Since we have seen in quite general terms that $q(x)$ is irreducible in $F[x]$ implies that $\langle q(x) \rangle = q(x)F[x]$ is maximal, in the present case we immediately see that the irreducibility of $g(x)$ in $\Bbb Z_3[x]$ implies $\langle g(x) \rangle$ is a maximal ideal; hence $\Bbb Z_3[x] / \langle g(x) \rangle$ is in fact a field.

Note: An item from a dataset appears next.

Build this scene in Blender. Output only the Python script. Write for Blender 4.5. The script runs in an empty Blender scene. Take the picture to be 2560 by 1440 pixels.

So what we have seen in the above is that yes, the general assumption that $F[x] / \langle q(x) \rangle$ is a field for irreducible $q(x)$ has been exploited in the text of the question; this is in fact a very well-known and elementary result, and we see that it needn't really be assumed if we are willing to execute a fairly simple "logical detour" as embodied ca. (7)-(14); on the other hand, we have also assumed, in executing this proof, that an ideal $M$ in a commutative ring $R$ is maximal if and only if $R/M$ is a field, which follows easily from the definitions; finally, we have made the assumption that $F[x]$ is a principle ideal domain for $F$ a field, which itself easy to prove once one grants the polynomial form of the Euclidean division algorithm, so I guess we could move all our assumptions back to this fact, or even go one step further and say that Euclidean division more or less follows from some elementary arithmetic operations in $F[x]$ and mathematical induction; or even go further back and validate every arithmetic operation in $F[x]$ from a set of very basic axioms, taking sort of a Russell-Whitehead approach as in Principia Mathematica; but of course, that is not really what is intended here. Indeed, I think it probably suffices, in terms of the intent of our OP Gibberish, to point out that $q(x)$ irreducible implies $F[x]/\langle q(x) \rangle$ is a field.
So much for the first part; as for the second, we have, for a root $\alpha$ of $g(x)$ in $F = \Bbb Z_3 [\alpha]$,
$\alpha^2 + \alpha + 2 = 0; \tag{15}$
thus
$\alpha^2 = -\alpha - 2; \tag{16}$
then
$(2 + 2\alpha)^2 - (1 + 2\alpha) = 2^2(1 + \alpha)^2 - (1 + 2\alpha)$ $= 1(1 + 2\alpha + \alpha^2) - (1 + 2\alpha) = \alpha^2 = -\alpha - 2.\tag {17}$.